2 arrested in al-Qaida-linked plot in Canada


Associated Press

TORONTO

Two men were arrested and charged with plotting a terrorist attack against a Canadian passenger train with support from al-Qaida elements in Iran, police said Monday. The case bolstered allegations by some governments and experts of a relationship of convenience between Shiite-led Iran and the predominantly Sunni Arab terrorist network.

Chiheb Esseghaier, 30, and Raed Jaser, 35, had “direction and guidance” from al-Qaida members in Iran, though there was no reason to think the planned attacks were state- sponsored, Royal Canadian Mounted Police Assistant Commissioner James Malizia said. Police said the men did not get financial support from al-Qaida, but he declined to provide more details.

“This is the first known al-Qaida planned attack that we’ve experienced in Canada,” Superintendent Doug Best told a news conference. Officials in Washington and Toronto said it had no connections to last week’s bombings at the marathon in Boston.

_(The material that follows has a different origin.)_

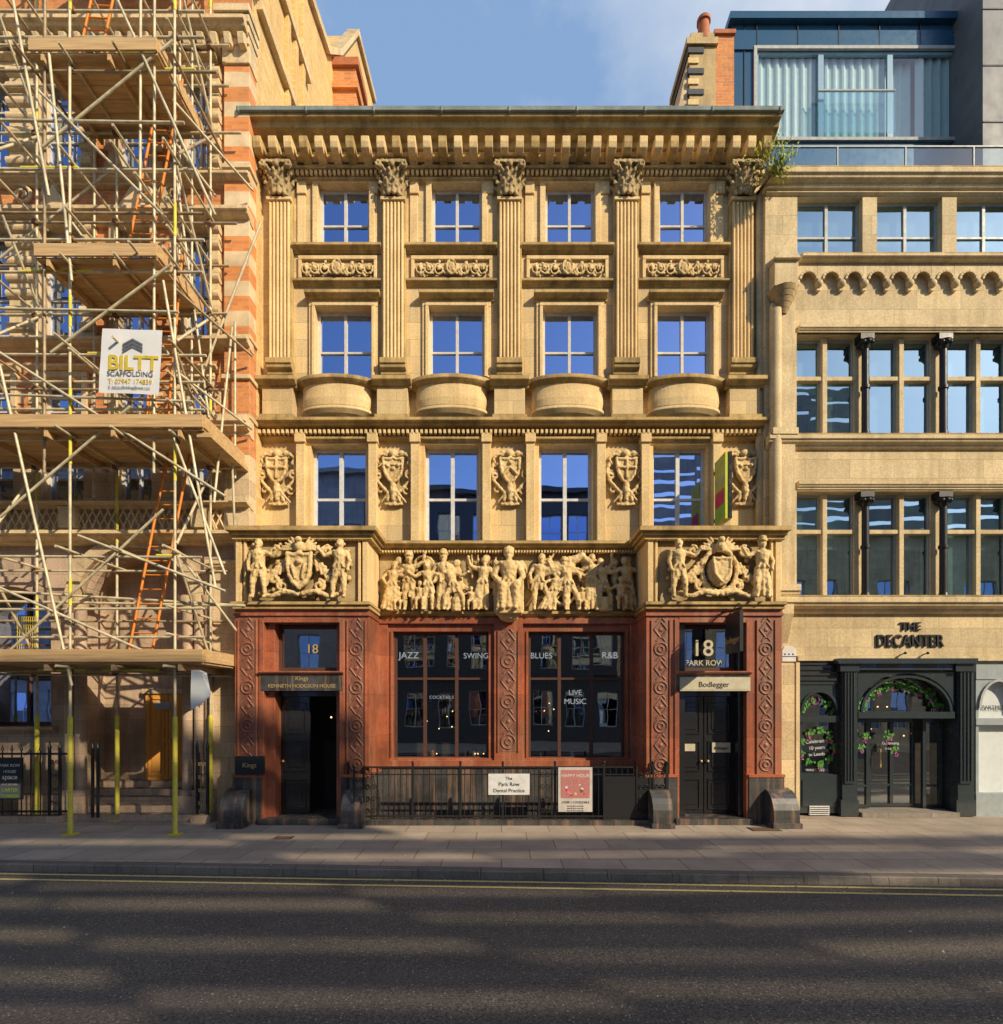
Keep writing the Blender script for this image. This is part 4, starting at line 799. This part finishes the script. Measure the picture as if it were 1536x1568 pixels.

The arrests in Montreal and Toronto raised questions about Iran’s murky relationship with the terrorist network. Bruce Riedel, a CIA veteran who is a Brookings Institution senior fellow, said al-Qaida has had a clandestine presence in Iran since at least 2001 and that neither the terror group nor Tehran speaks openly about it.

“The Iranian regime kept some of these elements under house arrest,” he said in an email to The Associated Press. “Some probably operate covertly. AQ members often transit Iran traveling between hideouts in Pakistan and Iraq.”

U.S. intelligence officials long have tracked limited al-Qaida activity inside Iran. Remnants of al-Qaida’s so-called management council are still there, though they usually are kept under virtual house arrest by an Iranian regime suspicious of the Sunni-/Salafi-based militant movement. There also are a small number of financiers and facilitators who help move money, and sometimes weapons and people throughout the region from their base in Iran.

Last fall, the Obama administration offered up to $12 million in rewards for information leading to the capture of two al-Qaida leaders based in Iran. The U.S. State Department described them as key facilitators in sending extremists to Iraq and Afghanistan. The U.S. Treasury Department also announced financial penalties against one of the men.